___ Stored data

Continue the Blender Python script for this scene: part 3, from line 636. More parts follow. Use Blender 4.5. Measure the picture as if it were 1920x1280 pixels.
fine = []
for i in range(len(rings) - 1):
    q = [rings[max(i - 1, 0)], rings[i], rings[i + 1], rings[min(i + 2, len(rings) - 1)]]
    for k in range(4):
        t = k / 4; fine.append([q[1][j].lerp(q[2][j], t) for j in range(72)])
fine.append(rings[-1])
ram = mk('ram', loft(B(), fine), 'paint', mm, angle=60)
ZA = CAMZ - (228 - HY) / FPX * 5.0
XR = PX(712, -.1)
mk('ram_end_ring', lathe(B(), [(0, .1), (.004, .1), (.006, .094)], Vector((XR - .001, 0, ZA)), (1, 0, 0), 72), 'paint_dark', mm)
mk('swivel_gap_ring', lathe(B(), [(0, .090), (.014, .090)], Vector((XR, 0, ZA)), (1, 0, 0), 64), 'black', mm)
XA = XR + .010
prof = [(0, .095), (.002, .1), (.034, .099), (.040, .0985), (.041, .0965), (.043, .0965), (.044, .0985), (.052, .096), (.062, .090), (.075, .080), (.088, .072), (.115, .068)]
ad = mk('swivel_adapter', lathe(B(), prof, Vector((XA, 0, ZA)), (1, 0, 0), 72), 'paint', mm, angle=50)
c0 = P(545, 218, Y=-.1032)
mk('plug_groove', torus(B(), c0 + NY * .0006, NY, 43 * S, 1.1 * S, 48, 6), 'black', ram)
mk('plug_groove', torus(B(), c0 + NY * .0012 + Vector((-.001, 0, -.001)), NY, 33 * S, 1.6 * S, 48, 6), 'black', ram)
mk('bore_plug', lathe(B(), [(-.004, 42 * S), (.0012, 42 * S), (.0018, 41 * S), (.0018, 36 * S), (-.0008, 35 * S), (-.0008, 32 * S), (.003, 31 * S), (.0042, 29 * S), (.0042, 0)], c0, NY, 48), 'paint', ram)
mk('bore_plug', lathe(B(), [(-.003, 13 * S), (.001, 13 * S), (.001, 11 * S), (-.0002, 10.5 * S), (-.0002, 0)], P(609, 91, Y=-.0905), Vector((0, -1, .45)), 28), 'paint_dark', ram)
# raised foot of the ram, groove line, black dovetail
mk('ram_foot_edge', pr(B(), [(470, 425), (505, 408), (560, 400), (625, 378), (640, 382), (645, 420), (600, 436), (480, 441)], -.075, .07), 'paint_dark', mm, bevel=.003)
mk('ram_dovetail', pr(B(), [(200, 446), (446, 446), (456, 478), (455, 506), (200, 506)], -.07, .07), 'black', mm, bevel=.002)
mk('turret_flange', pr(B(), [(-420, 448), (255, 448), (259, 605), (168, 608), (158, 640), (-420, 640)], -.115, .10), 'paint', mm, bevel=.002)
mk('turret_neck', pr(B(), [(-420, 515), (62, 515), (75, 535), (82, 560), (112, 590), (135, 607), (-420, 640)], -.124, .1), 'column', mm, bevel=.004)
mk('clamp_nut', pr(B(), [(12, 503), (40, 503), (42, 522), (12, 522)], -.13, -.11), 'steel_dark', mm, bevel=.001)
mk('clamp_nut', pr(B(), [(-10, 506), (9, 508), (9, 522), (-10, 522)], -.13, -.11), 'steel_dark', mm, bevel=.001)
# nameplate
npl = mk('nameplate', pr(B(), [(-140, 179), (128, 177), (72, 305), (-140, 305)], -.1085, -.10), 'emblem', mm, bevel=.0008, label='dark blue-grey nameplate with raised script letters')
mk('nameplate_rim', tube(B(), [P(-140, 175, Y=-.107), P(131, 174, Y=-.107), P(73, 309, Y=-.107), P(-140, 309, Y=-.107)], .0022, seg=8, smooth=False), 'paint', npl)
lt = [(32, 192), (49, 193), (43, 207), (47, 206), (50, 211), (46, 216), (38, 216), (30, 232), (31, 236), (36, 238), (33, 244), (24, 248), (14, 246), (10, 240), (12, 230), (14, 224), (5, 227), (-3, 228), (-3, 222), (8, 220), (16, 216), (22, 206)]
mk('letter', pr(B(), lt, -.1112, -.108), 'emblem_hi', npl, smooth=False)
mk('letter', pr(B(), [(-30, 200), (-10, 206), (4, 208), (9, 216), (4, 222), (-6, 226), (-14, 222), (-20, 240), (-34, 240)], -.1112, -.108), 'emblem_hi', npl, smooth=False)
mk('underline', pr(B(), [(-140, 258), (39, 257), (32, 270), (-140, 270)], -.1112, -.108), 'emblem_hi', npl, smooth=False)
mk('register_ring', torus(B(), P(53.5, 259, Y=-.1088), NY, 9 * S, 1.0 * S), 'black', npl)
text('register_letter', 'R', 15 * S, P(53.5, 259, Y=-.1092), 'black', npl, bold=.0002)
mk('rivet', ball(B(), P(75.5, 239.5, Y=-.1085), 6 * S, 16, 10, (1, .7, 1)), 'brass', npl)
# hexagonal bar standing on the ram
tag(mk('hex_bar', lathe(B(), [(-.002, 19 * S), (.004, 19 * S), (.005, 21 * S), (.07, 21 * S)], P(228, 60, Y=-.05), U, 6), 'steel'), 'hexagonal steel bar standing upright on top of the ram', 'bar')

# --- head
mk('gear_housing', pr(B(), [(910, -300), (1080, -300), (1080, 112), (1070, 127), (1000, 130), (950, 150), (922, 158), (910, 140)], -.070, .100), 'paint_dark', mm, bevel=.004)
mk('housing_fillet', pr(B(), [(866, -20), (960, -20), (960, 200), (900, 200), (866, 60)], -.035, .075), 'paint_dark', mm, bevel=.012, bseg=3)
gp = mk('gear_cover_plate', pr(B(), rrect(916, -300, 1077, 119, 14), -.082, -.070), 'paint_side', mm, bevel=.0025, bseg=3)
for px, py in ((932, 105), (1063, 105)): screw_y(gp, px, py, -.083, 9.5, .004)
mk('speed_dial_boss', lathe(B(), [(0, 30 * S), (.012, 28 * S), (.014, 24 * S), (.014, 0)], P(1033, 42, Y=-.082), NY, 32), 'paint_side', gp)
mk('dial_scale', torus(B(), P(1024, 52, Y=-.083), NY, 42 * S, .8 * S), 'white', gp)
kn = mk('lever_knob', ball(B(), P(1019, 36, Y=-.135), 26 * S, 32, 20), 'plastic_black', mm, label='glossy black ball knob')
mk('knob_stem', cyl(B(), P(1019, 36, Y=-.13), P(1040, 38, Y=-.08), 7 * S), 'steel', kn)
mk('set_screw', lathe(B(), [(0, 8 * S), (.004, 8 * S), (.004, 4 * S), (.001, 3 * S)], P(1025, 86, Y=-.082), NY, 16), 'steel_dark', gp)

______

Required work
Retype the listing exactly, in full.

Solution to the exercise
Continue the Blender Python script for this scene: part 3, from line 636. More parts follow. Use Blender 4.5. Measure the picture as if it were 1920x1280 pixels.
fine = []
for i in range(len(rings) - 1):
    q = [rings[max(i - 1, 0)], rings[i], rings[i + 1], rings[min(i + 2, len(rings) - 1)]]
    for k in range(4):
        t = k / 4; fine.append([q[1][j].lerp(q[2][j], t) for j in range(72)])
fine.append(rings[-1])
ram = mk('ram', loft(B(), fine), 'paint', mm, angle=60)
ZA = CAMZ - (228 - HY) / FPX * 5.0
XR = PX(712, -.1)
mk('ram_end_ring', lathe(B(), [(0, .1), (.004, .1), (.006, .094)], Vector((XR - .001, 0, ZA)), (1, 0, 0), 72), 'paint_dark', mm)
mk('swivel_gap_ring', lathe(B(), [(0, .090), (.014, .090)], Vector((XR, 0, ZA)), (1, 0, 0), 64), 'black', mm)
XA = XR + .010
prof = [(0, .095), (.002, .1), (.034, .099), (.040, .0985), (.041, .0965), (.043, .0965), (.044, .0985), (.052, .096), (.062, .090), (.075, .080), (.088, .072), (.115, .068)]
ad = mk('swivel_adapter', lathe(B(), prof, Vector((XA, 0, ZA)), (1, 0, 0), 72), 'paint', mm, angle=50)
c0 = P(545, 218, Y=-.1032)
mk('plug_groove', torus(B(), c0 + NY * .0006, NY, 43 * S, 1.1 * S, 48, 6), 'black', ram)
mk('plug_groove', torus(B(), c0 + NY * .0012 + Vector((-.001, 0, -.001)), NY, 33 * S, 1.6 * S, 48, 6), 'black', ram)
mk('bore_plug', lathe(B(), [(-.004, 42 * S), (.0012, 42 * S), (.0018, 41 * S), (.0018, 36 * S), (-.0008, 35 * S), (-.0008, 32 * S), (.003, 31 * S), (.0042, 29 * S), (.0042, 0)], c0, NY, 48), 'paint', ram)
mk('bore_plug', lathe(B(), [(-.003, 13 * S), (.001, 13 * S), (.001, 11 * S), (-.0002, 10.5 * S), (-.0002, 0)], P(609, 91, Y=-.0905), Vector((0, -1, .45)), 28), 'paint_dark', ram)
# raised foot of the ram, groove line, black dovetail
mk('ram_foot_edge', pr(B(), [(470, 425), (505, 408), (560, 400), (625, 378), (640, 382), (645, 420), (600, 436), (480, 441)], -.075, .07), 'paint_dark', mm, bevel=.003)
mk('ram_dovetail', pr(B(), [(200, 446), (446, 446), (456, 478), (455, 506), (200, 506)], -.07, .07), 'black', mm, bevel=.002)
mk('turret_flange', pr(B(), [(-420, 448), (255, 448), (259, 605), (168, 608), (158, 640), (-420, 640)], -.115, .10), 'paint', mm, bevel=.002)
mk('turret_neck', pr(B(), [(-420, 515), (62, 515), (75, 535), (82, 560), (112, 590), (135, 607), (-420, 640)], -.124, .1), 'column', mm, bevel=.004)
mk('clamp_nut', pr(B(), [(12, 503), (40, 503), (42, 522), (12, 522)], -.13, -.11), 'steel_dark', mm, bevel=.001)
mk('clamp_nut', pr(B(), [(-10, 506), (9, 508), (9, 522), (-10, 522)], -.13, -.11), 'steel_dark', mm, bevel=.001)
# nameplate
npl = mk('nameplate', pr(B(), [(-140, 179), (128, 177), (72, 305), (-140, 305)], -.1085, -.10), 'emblem', mm, bevel=.0008, label='dark blue-grey nameplate with raised script letters')
mk('nameplate_rim', tube(B(), [P(-140, 175, Y=-.107), P(131, 174, Y=-.107), P(73, 309, Y=-.107), P(-140, 309, Y=-.107)], .0022, seg=8, smooth=False), 'paint', npl)
lt = [(32, 192), (49, 193), (43, 207), (47, 206), (50, 211), (46, 216), (38, 216), (30, 232), (31, 236), (36, 238), (33, 244), (24, 248), (14, 246), (10, 240), (12, 230), (14, 224), (5, 227), (-3, 228), (-3, 222), (8, 220), (16, 216), (22, 206)]
mk('letter', pr(B(), lt, -.1112, -.108), 'emblem_hi', npl, smooth=False)
mk('letter', pr(B(), [(-30, 200), (-10, 206), (4, 208), (9, 216), (4, 222), (-6, 226), (-14, 222), (-20, 240), (-34, 240)], -.1112, -.108), 'emblem_hi', npl, smooth=False)
mk('underline', pr(B(), [(-140, 258), (39, 257), (32, 270), (-140, 270)], -.1112, -.108), 'emblem_hi', npl, smooth=False)
mk('register_ring', torus(B(), P(53.5, 259, Y=-.1088), NY, 9 * S, 1.0 * S), 'black', npl)
text('register_letter', 'R', 15 * S, P(53.5, 259, Y=-.1092), 'black', npl, bold=.0002)
mk('rivet', ball(B(), P(75.5, 239.5, Y=-.1085), 6 * S, 16, 10, (1, .7, 1)), 'brass', npl)
# hexagonal bar standing on the ram
tag(mk('hex_bar', lathe(B(), [(-.002, 19 * S), (.004, 19 * S), (.005, 21 * S), (.07, 21 * S)], P(228, 60, Y=-.05), U, 6), 'steel'), 'hexagonal steel bar standing upright on top of the ram', 'bar')

# --- head
mk('gear_housing', pr(B(), [(910, -300), (1080, -300), (1080, 112), (1070, 127), (1000, 130), (950, 150), (922, 158), (910, 140)], -.070, .100), 'paint_dark', mm, bevel=.004)
mk('housing_fillet', pr(B(), [(866, -20), (960, -20), (960, 200), (900, 200), (866, 60)], -.035, .075), 'paint_dark', mm, bevel=.012, bseg=3)
gp = mk('gear_cover_plate', pr(B(), rrect(916, -300, 1077, 119, 14), -.082, -.070), 'paint_side', mm, bevel=.0025, bseg=3)
for px, py in ((932, 105), (1063, 105)): screw_y(gp, px, py, -.083, 9.5, .004)
mk('speed_dial_boss', lathe(B(), [(0, 30 * S), (.012, 28 * S), (.014, 24 * S), (.014, 0)], P(1033, 42, Y=-.082), NY, 32), 'paint_side', gp)
mk('dial_scale', torus(B(), P(1024, 52, Y=-.083), NY, 42 * S, .8 * S), 'white', gp)
kn = mk('lever_knob', ball(B(), P(1019, 36, Y=-.135), 26 * S, 32, 20), 'plastic_black', mm, label='glossy black ball knob')
mk('knob_stem', cyl(B(), P(1019, 36, Y=-.13), P(1040, 38, Y=-.08), 7 * S), 'steel', kn)
mk('set_screw', lathe(B(), [(0, 8 * S), (.004, 8 * S), (.004, 4 * S), (.001, 3 * S)], P(1025, 86, Y=-.082), NY, 16), 'steel_dark', gp)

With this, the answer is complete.